Sanderianq, a slender plant, with glossy green leaves margined white.
If you have plants left over, you can propagate more from tip, stem, or
root cuttings struck in a propagating bed or case. They must be grown in
the warm house.
Heliotrope
The dwarf form of heliotrope, with its heads of blue or white flowers,
makes a wonderful plant for window box or planter (and is fine also for
bedding or as an accent plant).
Heliotrope is easily grown from cuttings taken in the fall. These are
sold in pots the following spring. Grow the cuttings in any medium you
prefer, in a warm house. As soon as they are well rooted you can plant
them in 3-inch pots of greenhouse soil. When the plants reach the height
you want, cut out the top so the plant will branch.
Hoya Carnosa
Often called the wax plant or Swedish ivy, this plant with its heavy,
glossy, green or variegated leaves and huge clusters of waxy white or
pink flowers makes a marvelous summer window box plant. And it, too,
serves double duty. In the fall it can be brought into the house and
used in a hanging basket or trained up the side of a window.
It’s best to buy this one as rooted cuttings; pot them in rich soil, and
grow them in the warm house. You probably won’t want to start out with
more than twenty-five. If you keep some over and want them to flower in
your greenhouse, do not take tip cuttings. The blooms form on the tips
and after the plants have flowered, they will produce a second-year
flower crop on these same tips.
Pandanus
Here’s another plant which doubles for window box and in¬door garden.
The green foliage is bordered or striped with white or yellow.

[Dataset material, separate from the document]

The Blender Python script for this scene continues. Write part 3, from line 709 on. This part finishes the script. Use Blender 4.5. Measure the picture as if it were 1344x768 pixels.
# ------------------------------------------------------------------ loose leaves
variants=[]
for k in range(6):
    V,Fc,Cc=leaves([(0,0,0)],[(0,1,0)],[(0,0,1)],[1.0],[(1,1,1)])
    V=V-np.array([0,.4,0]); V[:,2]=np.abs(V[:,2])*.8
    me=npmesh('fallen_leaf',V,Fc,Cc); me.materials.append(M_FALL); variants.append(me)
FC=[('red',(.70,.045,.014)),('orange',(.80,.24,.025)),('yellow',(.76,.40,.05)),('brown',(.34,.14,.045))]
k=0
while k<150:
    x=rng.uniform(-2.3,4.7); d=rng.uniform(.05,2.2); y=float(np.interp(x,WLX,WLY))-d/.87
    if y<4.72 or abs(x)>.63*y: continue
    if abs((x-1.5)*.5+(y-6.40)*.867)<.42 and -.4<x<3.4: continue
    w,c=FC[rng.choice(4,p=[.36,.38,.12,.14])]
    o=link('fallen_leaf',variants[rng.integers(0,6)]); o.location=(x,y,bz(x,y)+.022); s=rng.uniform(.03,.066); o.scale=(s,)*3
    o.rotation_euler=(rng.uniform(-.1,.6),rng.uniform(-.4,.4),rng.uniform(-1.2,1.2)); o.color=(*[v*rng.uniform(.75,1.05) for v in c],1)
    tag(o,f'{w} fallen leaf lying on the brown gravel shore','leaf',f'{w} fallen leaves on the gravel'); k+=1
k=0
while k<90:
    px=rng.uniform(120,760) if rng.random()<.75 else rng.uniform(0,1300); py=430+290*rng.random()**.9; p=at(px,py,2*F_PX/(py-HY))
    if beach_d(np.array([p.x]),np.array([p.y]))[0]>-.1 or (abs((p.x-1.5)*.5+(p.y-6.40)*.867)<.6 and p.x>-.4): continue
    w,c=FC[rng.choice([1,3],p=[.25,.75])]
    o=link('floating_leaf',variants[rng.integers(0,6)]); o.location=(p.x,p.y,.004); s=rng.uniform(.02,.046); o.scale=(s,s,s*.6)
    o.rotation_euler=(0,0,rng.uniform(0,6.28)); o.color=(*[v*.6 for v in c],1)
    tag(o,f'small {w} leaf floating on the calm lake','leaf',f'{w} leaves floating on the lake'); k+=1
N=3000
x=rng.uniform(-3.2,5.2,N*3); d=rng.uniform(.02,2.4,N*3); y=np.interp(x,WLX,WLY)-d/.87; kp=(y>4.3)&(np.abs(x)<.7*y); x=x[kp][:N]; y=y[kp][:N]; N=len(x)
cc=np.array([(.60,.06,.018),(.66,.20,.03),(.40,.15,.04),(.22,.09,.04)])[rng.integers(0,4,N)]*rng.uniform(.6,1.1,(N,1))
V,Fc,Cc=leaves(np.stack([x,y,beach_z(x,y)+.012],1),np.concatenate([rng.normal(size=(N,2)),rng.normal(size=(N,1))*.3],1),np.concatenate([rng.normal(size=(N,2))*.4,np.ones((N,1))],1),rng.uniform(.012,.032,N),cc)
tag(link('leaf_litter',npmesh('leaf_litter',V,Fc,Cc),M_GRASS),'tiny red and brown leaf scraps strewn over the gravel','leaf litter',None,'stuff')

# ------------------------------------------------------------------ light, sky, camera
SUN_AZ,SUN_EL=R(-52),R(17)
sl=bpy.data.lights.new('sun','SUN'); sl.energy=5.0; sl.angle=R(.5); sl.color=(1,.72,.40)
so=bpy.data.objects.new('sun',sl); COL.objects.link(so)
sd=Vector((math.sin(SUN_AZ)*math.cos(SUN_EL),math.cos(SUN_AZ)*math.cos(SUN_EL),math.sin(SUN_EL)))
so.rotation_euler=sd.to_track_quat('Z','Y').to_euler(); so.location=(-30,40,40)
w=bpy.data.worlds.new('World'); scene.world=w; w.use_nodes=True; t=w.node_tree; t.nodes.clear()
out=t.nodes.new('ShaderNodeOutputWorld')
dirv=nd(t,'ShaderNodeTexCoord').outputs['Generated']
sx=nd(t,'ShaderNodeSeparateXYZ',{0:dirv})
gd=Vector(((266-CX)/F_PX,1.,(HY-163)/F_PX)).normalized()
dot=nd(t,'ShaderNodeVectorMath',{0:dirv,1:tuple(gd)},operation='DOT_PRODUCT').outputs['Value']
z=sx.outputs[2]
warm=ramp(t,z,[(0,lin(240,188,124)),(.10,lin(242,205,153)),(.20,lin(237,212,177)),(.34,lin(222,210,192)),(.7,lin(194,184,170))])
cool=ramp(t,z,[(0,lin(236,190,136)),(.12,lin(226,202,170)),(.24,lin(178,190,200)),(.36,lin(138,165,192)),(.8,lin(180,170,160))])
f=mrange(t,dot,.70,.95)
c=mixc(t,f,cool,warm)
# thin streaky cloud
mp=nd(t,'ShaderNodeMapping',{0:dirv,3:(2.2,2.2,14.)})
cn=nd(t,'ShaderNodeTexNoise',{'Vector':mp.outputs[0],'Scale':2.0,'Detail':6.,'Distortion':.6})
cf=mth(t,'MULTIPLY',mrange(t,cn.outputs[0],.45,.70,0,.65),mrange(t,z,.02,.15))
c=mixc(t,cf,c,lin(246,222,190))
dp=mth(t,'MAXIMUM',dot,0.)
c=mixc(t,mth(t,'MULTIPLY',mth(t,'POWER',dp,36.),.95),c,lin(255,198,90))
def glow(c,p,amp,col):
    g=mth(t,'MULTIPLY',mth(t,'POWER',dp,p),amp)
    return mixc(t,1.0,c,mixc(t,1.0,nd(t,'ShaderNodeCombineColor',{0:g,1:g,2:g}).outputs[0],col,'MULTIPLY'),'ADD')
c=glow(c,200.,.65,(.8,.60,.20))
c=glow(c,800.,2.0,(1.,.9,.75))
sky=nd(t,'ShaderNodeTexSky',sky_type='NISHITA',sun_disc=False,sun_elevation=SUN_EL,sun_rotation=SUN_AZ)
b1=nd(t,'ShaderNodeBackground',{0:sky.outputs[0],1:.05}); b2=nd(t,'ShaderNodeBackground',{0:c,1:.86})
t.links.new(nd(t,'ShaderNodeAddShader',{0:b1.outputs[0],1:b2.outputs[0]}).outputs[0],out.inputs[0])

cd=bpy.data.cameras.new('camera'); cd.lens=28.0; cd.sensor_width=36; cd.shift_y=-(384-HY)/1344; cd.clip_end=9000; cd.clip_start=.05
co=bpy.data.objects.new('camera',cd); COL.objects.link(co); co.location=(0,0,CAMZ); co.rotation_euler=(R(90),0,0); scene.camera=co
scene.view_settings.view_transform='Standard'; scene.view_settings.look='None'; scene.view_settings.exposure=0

As a starter, buy un-rooted cuttings and root them in flats of light
soil mixture at 65 degrees F. When they are rooted, in about 3 weeks,
pot in 3-inch pots. Plants started in March are ready for later spring
sales.
Thunbergia
Although generally reserved for greenhouse decoration, thunbergia makes
a good trailer for the window box. Its flowers, produced freely
throughout the summer, are white, cream, orange red, and in shades of
blue-purple.
Thunbergia, called clock vine, is easily propagated through cuttings or
seed sown in the spring in the warm house. Pot up into 2-inch pots as
soon as the cuttings or seedlings can be easily handled.
Wishbone Plant (Torenia)
Small gloxinia-like flowers in white and yellow, plain yellow, or blue
and white, and tiny green leaves, plus a trailing habit when grown in
partial shade, make the wishbone plant unusual material for the window
box, planter, or hanging basket.
In warmer areas of the country, this one is handled as many northern
gardeners handle pansies.
Sow the seeds in March in loose soil and grow in the warm house. Do not
let seedlings dry out—they may not revive. As soon as you can handle
them, perhaps mid-April, plant them in 3-inch pots of porous soil.